A repercussão negativa do pacote fiscal que tinha como carro-chefe o aumento do Imposto sobre Operações Financeiras (IOF) foi tanta, com ameaças de derrubada do decreto pelo Congresso Nacional, que o ministro Fernando Haddad teve de recuar da ideia lançada em maio e propor uma alternativa para conseguir fechar as contas. Após horas e horas de reunião entre Haddad, os presidentes da Câmara e do Senado, líderes partidários e a ministra Gleisi Hoffmann, em pleno domingo, o resultado apresentado foi a proverbial substituição do seis por meia-dúzia: o governo abre mão de elevar alguns impostos para subir outros. Quanto ao tão necessário corte de gastos, esse deve ficar para o famoso “segundo momento” – isso se não ficar para momento nenhum.
A proposta do governo é deixar de lado algumas das elevações do IOF – mas não todas. Para compensar os estimados R$ 14 bilhões que este recuo deve “custar” ao governo (pois melhor seria falar em dinheiro que continuará nas mãos do contribuinte), pretende-se aumentar a tributação sobre as bets; cobrar 5% de Imposto de Renda das Letras de Crédito Imobiliário (LCI) e do Agronegócio (LCA), investimentos hoje isentos; unificar a alíquota de IR sobre aplicações financeiras em 17,5%, acabando com o escalonamento de acordo com o tempo em que o dinheiro fica investido; subir para 20% o IR sobre Juros sobre Capital Próprio (JCP); e aumentar a Contribuição Social sobre o Lucro Líquido (CSLL) das fintechs. Além disso, o governo tentará, por meio de PEC, reduzir benefícios fiscais, embora Haddad não tenha detalhado quais deles – sabe-se apenas que algumas “vacas sagradas”, como a Zona Franca de Manaus, seguirão intocadas. Por fim, possíveis reduções em gastos ainda terão de ser discutidas com líderes e suas bancadas.
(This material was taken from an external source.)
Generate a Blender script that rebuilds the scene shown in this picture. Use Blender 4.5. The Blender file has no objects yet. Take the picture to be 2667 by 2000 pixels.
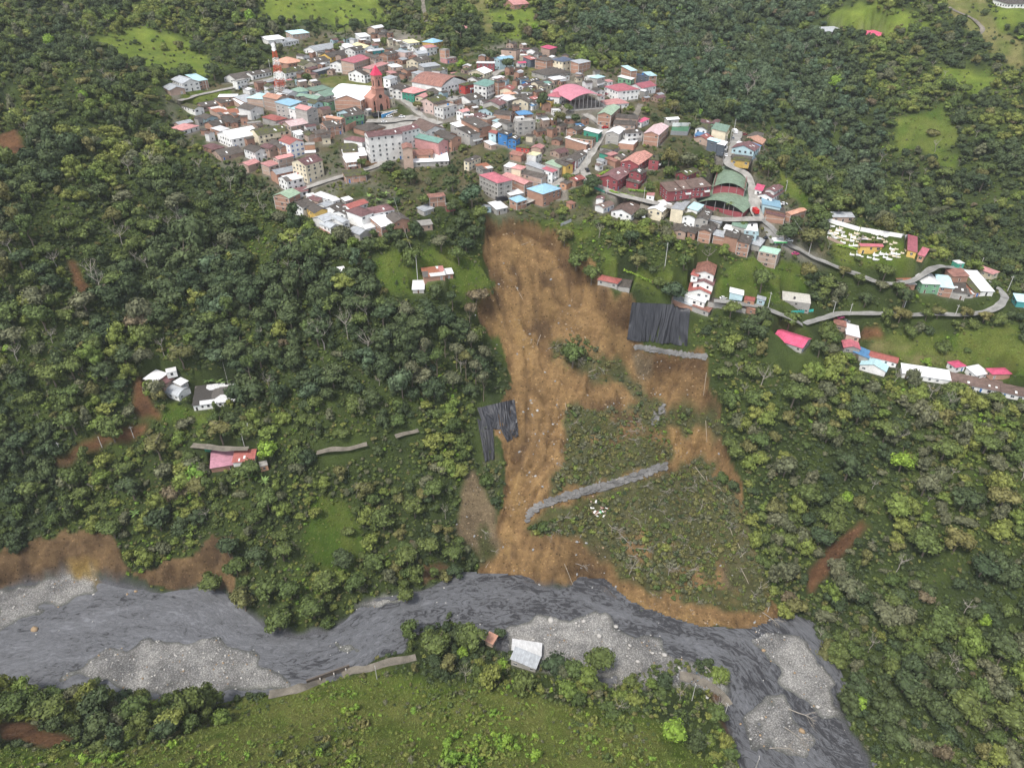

“O governo não sabe o que fazer para cobrir o rombo e vai atirando para todos os lados até encontrar uma ideia que não seja tão rejeitada”
Essas idas e vindas são o sinal inequívoco de que o governo não sabe o que fazer e vai atirando para todos os lados até encontrar uma ideia que não seja tão rejeitada. Falando a jornalistas após a reunião de domingo, Haddad disse até que a proposta de “recalibrar o decreto do IOF” faria “com que a sua dimensão regulatória seja o foco da nova versão” – deixando implícito que a ideia anterior havia realmente subvertido a natureza desse imposto, que já é regulatório, e não arrecadatório. E o novo pacote também já nasce sob fortes críticas, especialmente dos setores agropecuário e imobiliário, que serão afetados com o desestímulo ao investimento em LCA e LCI, ainda que o IR cobrado seja inferior ao de outras aplicações. E, ainda que possa ser razoável acabar com alguns benefícios fiscais, é arriscado apostar no apoio de três quintos dos congressistas a uma medida como essa.
Em qualquer caso, a previsibilidade – um patrimônio de qualquer governo que se disponha a atrair investimentos – sai arranhada. Um investidor que olha para um país onde a tributação muda a todo momento, sem lógica nenhuma exceto a de tapar rombos criados pelo governo, não tem estímulo algum para aplicar seu dinheiro e, tendo a oportunidade, procurará alternativas mais seguras que o Brasil, até mesmo com rentabilidades menores, para não ser surpreendido a cada novo pacote anunciado por Haddad. Isso vale tanto para a tributação em si quanto para seus efeitos, que o governo parece ignorar a cada tentativa de elevar impostos – o agronegócio, por exemplo, já aponta o risco de encarecimento do crédito para o campo, com possíveis consequências no preço dos alimentos.
No fim de maio, Haddad disse a jornalistas que “nós ficaríamos em um patamar bastante delicado do ponto de vista do funcionamento da máquina pública e do Estado brasileiro” se o Congresso derrubasse o aumento do IOF. Faltou dizer que esse “patamar bastante delicado” foi criado pelo próprio governo, com sua disposição de gastar ainda mais quando o momento pede contenção de despesas. Esta disposição agrava mazelas mais antigas, como o engessamento do Orçamento da União e a voracidade cada vez maior do Legislativo sobre o dinheiro do contribuinte, com o aumento constante da fatia dedicada às emendas parlamentares. Quando, em vez de atacar esses problemas estruturais, o governo de ocasião os agrava com sua irresponsabilidade, este é o resultado: contas em frangalhos, queda da nota brasileira e desestímulo ao investimento.